## Begin Given data

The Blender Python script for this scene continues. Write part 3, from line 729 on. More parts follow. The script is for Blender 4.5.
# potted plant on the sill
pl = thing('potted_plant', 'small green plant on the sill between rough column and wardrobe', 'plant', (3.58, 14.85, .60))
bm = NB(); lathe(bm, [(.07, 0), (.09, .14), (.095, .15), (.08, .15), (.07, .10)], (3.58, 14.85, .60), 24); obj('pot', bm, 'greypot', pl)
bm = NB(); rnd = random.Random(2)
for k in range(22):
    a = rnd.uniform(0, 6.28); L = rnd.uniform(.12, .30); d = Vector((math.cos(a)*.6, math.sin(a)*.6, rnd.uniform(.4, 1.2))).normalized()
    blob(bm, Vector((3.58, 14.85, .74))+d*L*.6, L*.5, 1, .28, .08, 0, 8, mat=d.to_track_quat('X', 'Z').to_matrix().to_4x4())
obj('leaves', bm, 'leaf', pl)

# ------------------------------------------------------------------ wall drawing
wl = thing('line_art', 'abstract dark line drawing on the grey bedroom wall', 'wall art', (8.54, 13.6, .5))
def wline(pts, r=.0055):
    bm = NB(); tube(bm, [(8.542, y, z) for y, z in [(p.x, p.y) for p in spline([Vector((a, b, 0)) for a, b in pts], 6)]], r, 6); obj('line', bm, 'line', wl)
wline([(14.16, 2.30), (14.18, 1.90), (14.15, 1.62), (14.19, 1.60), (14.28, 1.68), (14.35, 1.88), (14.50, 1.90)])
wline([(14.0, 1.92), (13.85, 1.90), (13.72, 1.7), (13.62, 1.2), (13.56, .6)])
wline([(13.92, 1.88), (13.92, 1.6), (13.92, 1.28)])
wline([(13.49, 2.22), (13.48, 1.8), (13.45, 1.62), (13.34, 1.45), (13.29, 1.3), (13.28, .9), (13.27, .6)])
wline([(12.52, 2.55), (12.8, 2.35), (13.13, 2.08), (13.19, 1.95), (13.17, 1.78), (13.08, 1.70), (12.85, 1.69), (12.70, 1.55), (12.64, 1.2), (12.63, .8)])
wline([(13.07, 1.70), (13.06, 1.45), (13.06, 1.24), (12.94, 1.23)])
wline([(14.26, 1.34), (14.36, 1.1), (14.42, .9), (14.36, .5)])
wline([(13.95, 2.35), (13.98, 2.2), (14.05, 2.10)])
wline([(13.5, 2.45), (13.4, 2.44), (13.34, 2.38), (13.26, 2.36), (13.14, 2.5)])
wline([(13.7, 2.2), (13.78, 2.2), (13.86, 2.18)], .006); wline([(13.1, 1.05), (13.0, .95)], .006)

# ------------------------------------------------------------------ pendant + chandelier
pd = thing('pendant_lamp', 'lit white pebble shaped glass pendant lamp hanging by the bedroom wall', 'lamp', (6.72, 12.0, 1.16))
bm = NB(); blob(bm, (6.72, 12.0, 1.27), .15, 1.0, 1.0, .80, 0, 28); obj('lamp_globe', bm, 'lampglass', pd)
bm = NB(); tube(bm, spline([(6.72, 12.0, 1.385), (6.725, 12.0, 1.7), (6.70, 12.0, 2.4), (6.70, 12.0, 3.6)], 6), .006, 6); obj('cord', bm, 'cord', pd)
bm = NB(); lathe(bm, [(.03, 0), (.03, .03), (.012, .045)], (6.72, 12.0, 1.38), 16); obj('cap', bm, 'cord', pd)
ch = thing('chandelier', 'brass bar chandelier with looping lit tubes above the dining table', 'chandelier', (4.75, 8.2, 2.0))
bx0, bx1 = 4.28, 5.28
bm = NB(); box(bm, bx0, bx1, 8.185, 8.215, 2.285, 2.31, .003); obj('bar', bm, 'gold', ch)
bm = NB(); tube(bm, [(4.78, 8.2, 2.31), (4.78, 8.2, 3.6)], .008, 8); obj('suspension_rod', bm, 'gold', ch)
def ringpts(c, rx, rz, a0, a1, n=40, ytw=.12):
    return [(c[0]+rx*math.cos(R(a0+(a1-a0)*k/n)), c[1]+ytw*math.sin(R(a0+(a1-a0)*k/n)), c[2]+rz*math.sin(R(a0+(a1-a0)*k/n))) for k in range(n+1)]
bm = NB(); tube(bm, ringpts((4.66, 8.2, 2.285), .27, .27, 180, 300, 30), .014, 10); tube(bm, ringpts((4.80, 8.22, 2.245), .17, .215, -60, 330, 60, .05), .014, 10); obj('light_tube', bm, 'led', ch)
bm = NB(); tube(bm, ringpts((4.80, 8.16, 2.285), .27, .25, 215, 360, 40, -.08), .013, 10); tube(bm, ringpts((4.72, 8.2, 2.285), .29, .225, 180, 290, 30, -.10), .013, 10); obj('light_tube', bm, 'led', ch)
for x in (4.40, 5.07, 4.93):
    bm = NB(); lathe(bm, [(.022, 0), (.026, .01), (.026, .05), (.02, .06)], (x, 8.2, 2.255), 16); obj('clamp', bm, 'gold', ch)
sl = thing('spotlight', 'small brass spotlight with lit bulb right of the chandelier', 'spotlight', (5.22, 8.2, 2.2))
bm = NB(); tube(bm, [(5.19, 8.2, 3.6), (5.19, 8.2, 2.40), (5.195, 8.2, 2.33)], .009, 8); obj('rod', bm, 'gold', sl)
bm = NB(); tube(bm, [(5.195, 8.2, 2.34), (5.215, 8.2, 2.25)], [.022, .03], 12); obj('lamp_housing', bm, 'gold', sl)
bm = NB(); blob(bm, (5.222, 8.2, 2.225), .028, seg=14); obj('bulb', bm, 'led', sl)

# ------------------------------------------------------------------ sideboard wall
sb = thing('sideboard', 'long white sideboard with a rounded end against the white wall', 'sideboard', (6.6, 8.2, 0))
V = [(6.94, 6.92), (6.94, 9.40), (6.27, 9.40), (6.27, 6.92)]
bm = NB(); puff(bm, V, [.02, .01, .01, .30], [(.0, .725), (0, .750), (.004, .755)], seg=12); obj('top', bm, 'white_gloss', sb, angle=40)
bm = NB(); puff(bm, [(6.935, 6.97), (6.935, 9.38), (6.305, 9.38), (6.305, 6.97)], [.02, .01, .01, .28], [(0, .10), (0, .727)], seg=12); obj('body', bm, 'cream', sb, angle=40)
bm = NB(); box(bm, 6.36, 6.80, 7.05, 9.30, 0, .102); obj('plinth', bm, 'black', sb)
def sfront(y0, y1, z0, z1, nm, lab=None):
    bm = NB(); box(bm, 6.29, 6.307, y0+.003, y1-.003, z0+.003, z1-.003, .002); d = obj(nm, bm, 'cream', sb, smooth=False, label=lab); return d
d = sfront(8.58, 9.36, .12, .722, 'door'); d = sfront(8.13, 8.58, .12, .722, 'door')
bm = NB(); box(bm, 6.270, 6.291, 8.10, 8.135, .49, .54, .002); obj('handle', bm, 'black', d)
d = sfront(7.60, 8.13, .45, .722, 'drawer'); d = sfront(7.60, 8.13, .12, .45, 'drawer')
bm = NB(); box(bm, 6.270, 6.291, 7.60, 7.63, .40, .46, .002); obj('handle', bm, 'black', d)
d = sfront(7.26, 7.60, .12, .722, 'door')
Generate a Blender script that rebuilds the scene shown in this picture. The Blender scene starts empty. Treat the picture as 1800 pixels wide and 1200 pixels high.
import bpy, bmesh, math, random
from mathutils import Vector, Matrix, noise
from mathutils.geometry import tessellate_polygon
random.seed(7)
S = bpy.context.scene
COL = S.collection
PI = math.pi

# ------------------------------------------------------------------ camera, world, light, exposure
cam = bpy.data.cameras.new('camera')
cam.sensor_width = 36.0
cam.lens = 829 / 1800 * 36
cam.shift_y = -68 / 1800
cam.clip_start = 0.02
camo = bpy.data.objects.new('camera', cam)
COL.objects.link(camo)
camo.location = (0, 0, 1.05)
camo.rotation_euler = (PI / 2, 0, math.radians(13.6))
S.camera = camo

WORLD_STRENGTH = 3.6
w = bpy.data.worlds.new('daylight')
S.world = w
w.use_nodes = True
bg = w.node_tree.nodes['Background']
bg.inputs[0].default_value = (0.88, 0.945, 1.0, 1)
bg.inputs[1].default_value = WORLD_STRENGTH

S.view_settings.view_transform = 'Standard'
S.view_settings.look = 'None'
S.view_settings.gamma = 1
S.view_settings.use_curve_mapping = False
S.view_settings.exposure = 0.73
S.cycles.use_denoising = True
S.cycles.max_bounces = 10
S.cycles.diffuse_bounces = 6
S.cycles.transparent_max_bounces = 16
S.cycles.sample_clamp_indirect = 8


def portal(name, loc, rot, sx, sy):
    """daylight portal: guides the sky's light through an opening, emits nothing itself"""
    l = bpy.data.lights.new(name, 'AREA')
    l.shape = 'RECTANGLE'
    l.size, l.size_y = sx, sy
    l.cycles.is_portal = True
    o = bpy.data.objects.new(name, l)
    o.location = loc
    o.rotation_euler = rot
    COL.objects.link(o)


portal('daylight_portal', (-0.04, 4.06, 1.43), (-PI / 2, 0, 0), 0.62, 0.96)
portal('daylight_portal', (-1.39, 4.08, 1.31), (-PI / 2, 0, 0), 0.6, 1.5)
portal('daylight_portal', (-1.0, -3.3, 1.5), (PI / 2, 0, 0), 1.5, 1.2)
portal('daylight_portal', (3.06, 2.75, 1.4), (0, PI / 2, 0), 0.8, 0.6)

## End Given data

Reproduce exactly the lines from the beginning of the entries above up to and including the line that contains "obj('leaves', bm, 'leaf', pl)".

● **Output of the exercise**:
The Blender Python script for this scene continues. Write part 3, from line 729 on. More parts follow. The script is for Blender 4.5.
# potted plant on the sill
pl = thing('potted_plant', 'small green plant on the sill between rough column and wardrobe', 'plant', (3.58, 14.85, .60))
bm = NB(); lathe(bm, [(.07, 0), (.09, .14), (.095, .15), (.08, .15), (.07, .10)], (3.58, 14.85, .60), 24); obj('pot', bm, 'greypot', pl)
bm = NB(); rnd = random.Random(2)
for k in range(22):
    a = rnd.uniform(0, 6.28); L = rnd.uniform(.12, .30); d = Vector((math.cos(a)*.6, math.sin(a)*.6, rnd.uniform(.4, 1.2))).normalized()
    blob(bm, Vector((3.58, 14.85, .74))+d*L*.6, L*.5, 1, .28, .08, 0, 8, mat=d.to_track_quat('X', 'Z').to_matrix().to_4x4())
obj('leaves', bm, 'leaf', pl)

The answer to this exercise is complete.